Lo stesso istituto del Lavoro Agile o Smart Working se rigidamente collegato agli orari di lavoro ed a regole rigide, assume un significato alquanto limitato.
Una volta sganciata la prestazione dal limite di luogo e quindi da un assiduo e costante controllo, è quasi automatico l’affidamento della stessa ad un orario verificabile, ma organizzato dal lavoratore, se non addirittura ad un semplice vincolo quantitativo e qualitativo di produzione da tradursi in un valore orario e quindi economico.
Il superamento di questi limiti sino ad oggi intrinseci alla prestazione di lavoro subordinato non ne esauriscono il concetto e pertanto si dovrà sempre parlare di rapporto di lavoro dipendente.
Essi appaiono infatti come una nuova forma di flessibilità.
Il termine flessibilità nell’ambito del lavoro evoca esperienze non sempre felici soprattutto per i prestatori di lavoro.

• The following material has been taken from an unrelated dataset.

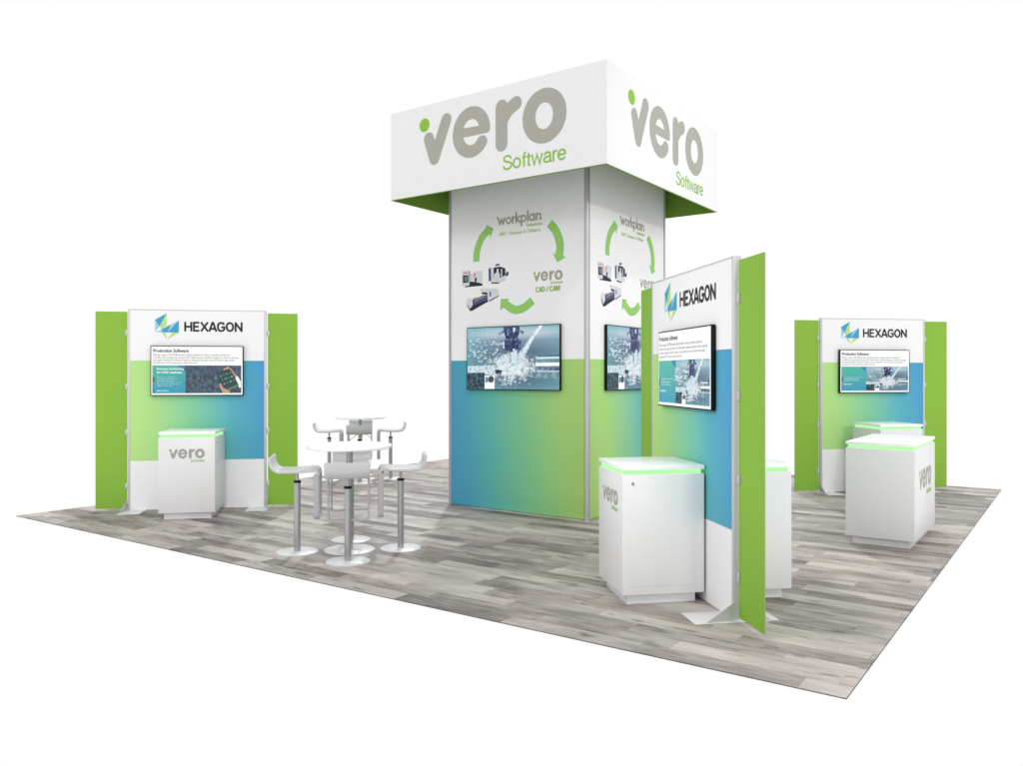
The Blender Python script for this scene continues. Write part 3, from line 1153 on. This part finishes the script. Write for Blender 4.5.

Dobbiamo però affrontare queste novità senza preconcetti per verificare se, ove la tipologia del lavoro lo renda possibile, l’organizzazione del tempo di lavoro affidata al dipendente non rappresenti non solo un miglioramento dell’organizzazione e della produzione, ma pure, al di là dei bioritmi, una migliore organizzazione della vita del lavoratore.
Ne dovrebbe quindi derivare una diminuzione dello stress che oggi connota molti rapporti di lavoro, consentendo ai dipendenti di lavorare in modo più equilibrato e sostenibile, aumentando la soddisfazione.
Appare evidente come una simile organizzazione del lavoro non possa coinvolgere tutte le tipologie di prestazione.
Ne risultano evidentemente esclusi tutti quei rapporti di lavoro che coinvolgono rapporti diretti con l’utenza e la clientela che ineriscono a schemi orari di contatto e presenza fisica, come pure i rapporti che presuppongono relazione di controllo e gerarchiche con altro personale.
Chiaramente la contrattazione collettiva non appare idonea a disciplinare una relazione di lavoro dove è il singolo lavoratore ad organizzare individualmente i tempi ed i modi della propria prestazione.
È altresì vero che la mancanza di una cornice di regolazione legale o collettiva potrebbe introdurre abusi e distorsioni.
Sarebbe quindi opportuno ricorrere ad una disciplina quadro di natura collettiva per poi regolare in maniera conforme gli accordi individuali.